O próprio Governo aventou, em 2007, a possibilidade de construir um hotel-boutique nas imediações da Casa do Mandarim, à semelhança de outro projecto do género (Pousada de Mong-Há), mas o plano nunca avançou. “Essa era uma hipótese que teria melhor correspondência com a versão original do edifício e que, por outro lado, permitia manter vivas zonas com funções anteriores, como salas de jantar ou quartos”, realçou.

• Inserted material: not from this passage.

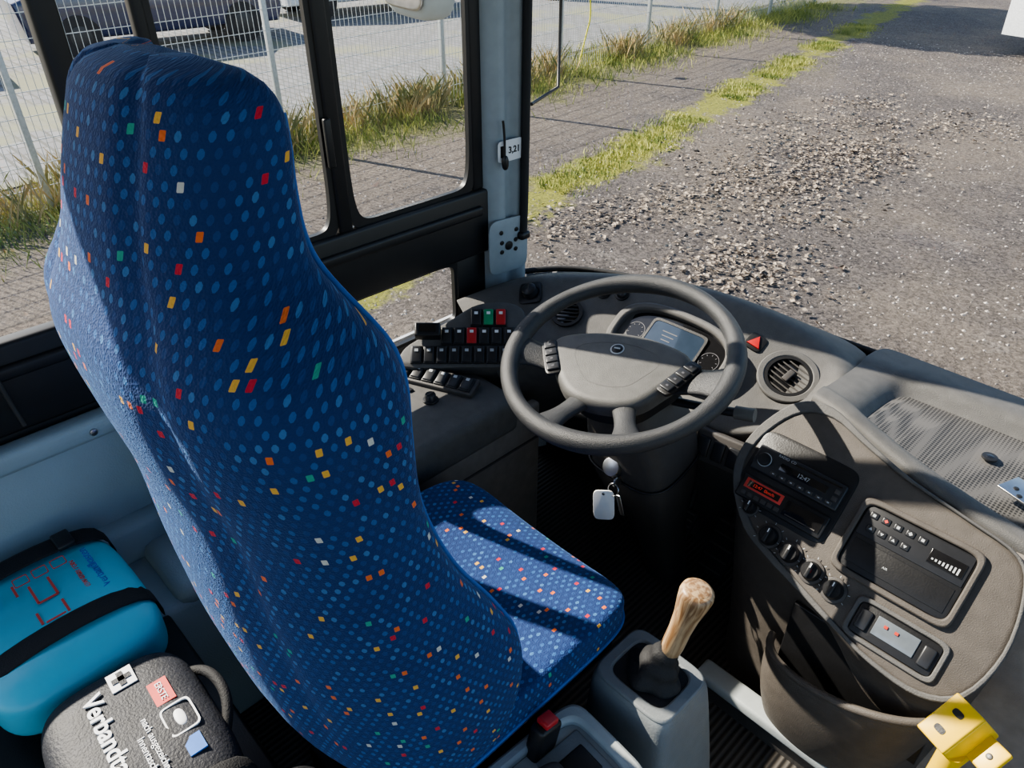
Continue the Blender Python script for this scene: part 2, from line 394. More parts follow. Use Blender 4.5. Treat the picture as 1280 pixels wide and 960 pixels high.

Para o arquitecto, uma hipótese interessante seria, por exemplo, a casa amarela no Largo do Lilau que figura como “uma das poucas de arquitectura higienista”: “É um edifício com características únicas em Macau, que tem as zonas da cozinha e serventes separadas da casa principal por ponte e que podia ser utilizado como hotel”. Francisco Vizeu Pinheiro referiu ainda duas mansões, do princípio do século XX, localizadas perto do Albergue, que estão a ser utilizadas para escritórios do IC, e até o próprio edifício do Conservatório de Música, igualmente no bairro de S. Lázaro, entre outros bens imóveis, nem todos classificados como património.

Aliás, para o arquitecto, quartéis como o de S. Francisco podiam também ser adaptados, a par com outros edifícios que acolhem serviços governamentais, para fins culturais e turísticos. “Macau ganhava bastante em abrir mais edifícios ao público. Não necessariamente para hotéis, mas para várias funções, porque são edifícios grandes, com capacidade para o efeito”, argumentou.